Toda la operatividad infra académica se habrá trasladado ya a redes y videojuegos de interacción mutua. La delegación y el envío de todo a la tercera realidad minimizada del mundo digital es la respuesta que propone nuestro sistema, trufado de desinterés. Los problemas de los votantes son un engorro para la clase política. La ansiedad de un alumnado obviamente estafado es un engorro para las instituciones educativas. La precariedad de los docentes, otro enfadoso problema que ojalá no estuviera aquí. Para todos estos problemas: ignorancia, analfabetismo funcional, identidades agresivas, machismo, ansiedad, tiene nuestra sociedad una respuesta idéntica: enviar todo esto allí, allí donde nadie mire, donde nadie pueda encontrar nada en un océano de datos, nadando en la insignificancia. Que nadie se aparte ni media casilla de su puesto. Si naces mísero, no cambies ni de calle: no te esfuerces, ya te daremos paliativos, ya te enseñaremos a gestionar tu frustración y tu odio. Ya te enseñaremos a aplaudir a tus explotadores. Y sin embargo, ¿cómo evitar que se desinteresen docentes obligados a desarrollar los contenidos con los que serán sustituidos, docentes prescindibles, todos idénticos entre sí, totalmente intercambiables? ¿Cómo evitar su desinterés cuando llevan asistiendo cinco años al mismo curso de formación, con diferente título, cuando leen los mismos titulares acusatorios cada mañana, cuando han de rellenar cada hora de cada día de cada curso idénticos formularios grotescos? ¿Cómo evitar que se desinteresen alumnos que asisten cada días y cada de una de sus horas lectivas a idénticos ritos, a idénticas banalidades, con idénticos contenidos y procedimientos? Por eso acabo siempre prefiriendo ir a parar a primero de ESO, entre alumnado aún vivaz y espontáneo, libre de ansiedad burocrática y libre de sobre-estimulación apocalíptica.

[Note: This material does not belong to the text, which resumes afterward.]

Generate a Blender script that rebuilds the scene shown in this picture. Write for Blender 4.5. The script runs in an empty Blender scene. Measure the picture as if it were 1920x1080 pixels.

Por no tener, esta juventud no tiene ni futuro, sólo sabemos proporcionarle apocalipsis, amenazas, moralinas y exigencias sonrientes. Les decimos que nunca podrán dejar de formarse, porque nunca podrán trabajar. Descansar será un desafío antisistema en la nueva cultura generalizada del rendimiento. No proporcionamos límites, pero sí un sentido del rendimiento totalmente insoportable. Todo el mundo ha de ser ángel o ejecutivo, cuando todo el mundo lo que está esperando es volver al sofá para intentar poner la mente en blanco con otro baño de información ruidosa y conflictividad irreal.
Que nadie se comunique. Que nadie pulule o lea o pierda el tiempo haciendo cosas raras como comentar un mito o reflexionar sobre un filosofema. La realidad nos importará un pimiento. Un pimiento casi tan grande como el que le importa al sistema la educación y el futuro de nuestra juventud, que acaba de ser vendido al peor postor.